All you [monkey doodle]s can [monkey doodle] my [monkey doodle]. If any of you [monkey doodle]s even knew what a [monkey doodle] song was, you'd all be [monkey doodle]ing my [monkey doodle]. If there were any [monkey doodle] justice in the [monkey doodle] world, Puff [monkey doodle] would be [monkey doodle]ing my [monkey doodle] right now. Oh God, these [monkey doodle]ing robot monkeys are [monkey doodle]ing my [monkey doodle]!!

Not even changing his name to Big Baby Jesus could help ODB escape controversy. It was around this time that he switched from spending the majority of his time in prison to spending the entirety of his time in prison. His 1999 album, N*gga Please, was recorded in a variety of rooms around the prison, including his cell, the shower room, and the yoga studio. Later that year during one of his brief visits to the outside world, he was arrested when a search of his car revealed the trunk to contain 300 pounds of cocaine, 100 pounds of marijuana, and the Lindbergh baby, now an old man.

But none of his previous legal woes would compare to the events of October 2000, when he pulled a daring, Steve McQueen-esque escape and fled from court-mandated drug rehab, spending the rest of the month as a wanted fugitive. Not even repeated pleas from John Walsh and Robert Stack were able to bring him in. He was finally arrested in a McDonald's parking lot after the insane craving for a Big Mac that had been grawing out the back of his eyeballs for 9 days became too much to handle. He was once again sent to prison, where he remained until 2003. He had been recording a new album up until the time of his death, though it's unclear whether the tentative title of Man, Oh Man, Have I Ever Done A Lot Of Drugs: The Even More Drug Years will remain unchanged.

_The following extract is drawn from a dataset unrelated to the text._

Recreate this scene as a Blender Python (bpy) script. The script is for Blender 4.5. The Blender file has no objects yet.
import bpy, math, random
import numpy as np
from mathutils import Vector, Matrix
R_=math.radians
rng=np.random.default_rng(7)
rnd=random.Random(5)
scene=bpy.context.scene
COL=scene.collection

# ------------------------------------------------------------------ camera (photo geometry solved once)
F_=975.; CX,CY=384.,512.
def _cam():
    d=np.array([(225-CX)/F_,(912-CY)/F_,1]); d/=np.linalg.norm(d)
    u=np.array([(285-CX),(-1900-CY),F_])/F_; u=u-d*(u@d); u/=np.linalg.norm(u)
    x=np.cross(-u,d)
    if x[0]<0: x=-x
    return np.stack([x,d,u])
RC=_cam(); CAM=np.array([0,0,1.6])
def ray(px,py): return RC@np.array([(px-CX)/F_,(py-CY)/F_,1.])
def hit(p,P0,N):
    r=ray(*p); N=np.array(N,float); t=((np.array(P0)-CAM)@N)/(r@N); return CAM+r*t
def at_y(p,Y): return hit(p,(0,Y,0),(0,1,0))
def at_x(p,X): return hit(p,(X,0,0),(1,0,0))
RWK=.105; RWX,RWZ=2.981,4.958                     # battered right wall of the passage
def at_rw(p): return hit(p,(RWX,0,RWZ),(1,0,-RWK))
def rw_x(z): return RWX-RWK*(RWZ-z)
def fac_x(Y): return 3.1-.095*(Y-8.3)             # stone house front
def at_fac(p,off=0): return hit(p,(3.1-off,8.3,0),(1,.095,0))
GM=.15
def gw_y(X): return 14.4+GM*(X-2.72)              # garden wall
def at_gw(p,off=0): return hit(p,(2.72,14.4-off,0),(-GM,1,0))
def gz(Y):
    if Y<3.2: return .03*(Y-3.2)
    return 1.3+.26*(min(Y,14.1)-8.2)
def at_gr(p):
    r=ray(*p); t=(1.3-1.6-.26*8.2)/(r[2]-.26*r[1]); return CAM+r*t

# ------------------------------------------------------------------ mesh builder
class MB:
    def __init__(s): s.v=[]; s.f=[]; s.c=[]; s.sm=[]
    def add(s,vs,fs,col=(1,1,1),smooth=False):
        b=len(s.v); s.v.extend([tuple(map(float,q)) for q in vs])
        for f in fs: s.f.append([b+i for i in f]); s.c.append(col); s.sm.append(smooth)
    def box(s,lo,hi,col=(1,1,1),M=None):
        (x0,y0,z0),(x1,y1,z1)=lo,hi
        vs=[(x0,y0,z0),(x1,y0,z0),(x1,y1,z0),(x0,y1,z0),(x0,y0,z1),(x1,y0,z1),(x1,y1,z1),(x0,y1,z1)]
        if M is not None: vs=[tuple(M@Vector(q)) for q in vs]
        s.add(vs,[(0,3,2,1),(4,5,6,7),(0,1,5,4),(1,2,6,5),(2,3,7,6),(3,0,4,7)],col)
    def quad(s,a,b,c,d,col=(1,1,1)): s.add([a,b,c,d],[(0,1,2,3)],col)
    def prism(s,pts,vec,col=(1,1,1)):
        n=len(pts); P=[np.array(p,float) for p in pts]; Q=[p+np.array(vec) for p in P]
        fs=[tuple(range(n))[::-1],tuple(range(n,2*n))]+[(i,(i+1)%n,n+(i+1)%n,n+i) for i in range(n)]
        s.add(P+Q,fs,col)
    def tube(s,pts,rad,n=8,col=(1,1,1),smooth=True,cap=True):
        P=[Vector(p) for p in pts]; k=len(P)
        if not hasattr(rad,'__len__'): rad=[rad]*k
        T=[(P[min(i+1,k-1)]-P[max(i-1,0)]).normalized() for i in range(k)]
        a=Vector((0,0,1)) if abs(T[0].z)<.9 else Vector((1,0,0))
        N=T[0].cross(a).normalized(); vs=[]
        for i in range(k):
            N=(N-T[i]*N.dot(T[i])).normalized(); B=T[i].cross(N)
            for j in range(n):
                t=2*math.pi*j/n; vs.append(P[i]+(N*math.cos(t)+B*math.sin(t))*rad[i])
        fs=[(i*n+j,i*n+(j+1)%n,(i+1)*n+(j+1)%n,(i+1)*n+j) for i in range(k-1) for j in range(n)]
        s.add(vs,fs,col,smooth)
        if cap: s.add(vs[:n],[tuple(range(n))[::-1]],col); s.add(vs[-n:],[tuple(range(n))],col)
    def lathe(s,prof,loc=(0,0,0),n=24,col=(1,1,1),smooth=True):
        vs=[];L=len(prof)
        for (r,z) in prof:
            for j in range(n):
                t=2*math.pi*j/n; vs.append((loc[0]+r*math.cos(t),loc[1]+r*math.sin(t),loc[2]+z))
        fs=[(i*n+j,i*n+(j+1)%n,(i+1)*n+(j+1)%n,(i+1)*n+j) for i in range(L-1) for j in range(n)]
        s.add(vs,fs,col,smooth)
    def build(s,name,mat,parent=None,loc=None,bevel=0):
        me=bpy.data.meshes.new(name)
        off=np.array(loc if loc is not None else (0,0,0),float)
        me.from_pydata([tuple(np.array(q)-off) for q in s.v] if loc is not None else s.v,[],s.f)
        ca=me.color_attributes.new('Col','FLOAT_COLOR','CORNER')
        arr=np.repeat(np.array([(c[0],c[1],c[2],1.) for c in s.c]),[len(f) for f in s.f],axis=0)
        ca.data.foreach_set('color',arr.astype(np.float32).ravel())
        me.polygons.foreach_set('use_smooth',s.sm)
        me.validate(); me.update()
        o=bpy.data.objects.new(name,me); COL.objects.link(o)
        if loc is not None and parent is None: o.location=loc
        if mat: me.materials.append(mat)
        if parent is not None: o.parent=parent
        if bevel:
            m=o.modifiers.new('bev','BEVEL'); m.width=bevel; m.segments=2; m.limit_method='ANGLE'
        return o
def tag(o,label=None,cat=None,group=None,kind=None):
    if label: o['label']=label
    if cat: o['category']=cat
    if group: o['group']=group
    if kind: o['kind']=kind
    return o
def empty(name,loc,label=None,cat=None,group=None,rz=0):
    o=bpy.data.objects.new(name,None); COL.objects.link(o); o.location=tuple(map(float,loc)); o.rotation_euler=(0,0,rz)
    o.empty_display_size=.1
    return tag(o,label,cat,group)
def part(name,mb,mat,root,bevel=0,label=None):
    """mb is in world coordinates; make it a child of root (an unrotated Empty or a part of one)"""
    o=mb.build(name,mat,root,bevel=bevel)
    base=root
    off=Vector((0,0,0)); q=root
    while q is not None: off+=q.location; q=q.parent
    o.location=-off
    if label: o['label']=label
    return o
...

Yes, it was a long road for the man who had been shot no fewer than 3 times, arrested no fewer than 33 times, and whose eventual demise was brought about by demented disco monkeys eating his appendix. As a fellow world-famous celebrity, I can relate to the hardships that Dirty faced throughout his tumultuous career, as well as the difficulty in understanding Norwegian, especially as spoken by acid-enduced flamingo hallucinations. Ol' Dirty Bastard - you shall be dearly missed.

Also, Puffy Daddy is a [monkey doodle]. He totally stole that [monkey doodle]ing Grammy.

* The events in this paragraph are all true, save approximately 25% of the quote.